Patrick is much farther from his original path, and it is so fun and exciting! He gets to set his own schedule and has complete control over his earning potential. His freedom also adds freedom to my lifestyle: I go to the grocery store approximately 5% of the time that our household needs groceries because Patrick can (and does) go at 10:30 a.m. on a Tuesday when the grocery store is empty. The flexibility is great and improves both our lifestyles.
The existence of a significant stream of income that is completely under our control provides additional freedom. Phippen Tax & Financial Services did well enough in year one that it could support our lifestyles without my salary, assuming the lower tax rate we would experience in that scenario. Even with that travel budget! Having this safety net empowers me with my own employment choices. While I plan to continue working at my job because I get a good salary and benefits while finding my work interesting, knowing that we have a backup provides additional comfort.
Much of working towards FIRE really revolves around providing peace of mind and flexibility. I love calculating hypotheticals in spreadsheets, experimenting with safe withdrawal rates, and figuring out that I have already hit Coast FIRE if I retired at age 51 or later. The math provides comfort, but it only shows how life will work if we follow a direct path. Direct paths are unrealistic. We can do a reasonably accurate job predicting the next year, but five years down the line is quite murky. However, creating space between our spending and income creates flexibility. Building multiple streams of income makes losing one stream of income have a smaller impact on our lives.
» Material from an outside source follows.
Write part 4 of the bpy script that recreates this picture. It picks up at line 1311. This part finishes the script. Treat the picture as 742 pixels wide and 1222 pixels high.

The math of FIRE, and all the different types of FIRE, is fascinating. But the biggest opportunity I have enjoyed from following a twisting FIRE path is the flexibility to change course. I would recommend pursuing FIRE at a rate that still allows current happiness spending to anyone because the safety net built from a FIRE journey can catch you in an emergency and let you seize an opportunity. As I have followed my unique FIRE path, I have learned that the freedom of FIRE does not come from retirement. FIRE freedom is making a choice about which future path you want to take.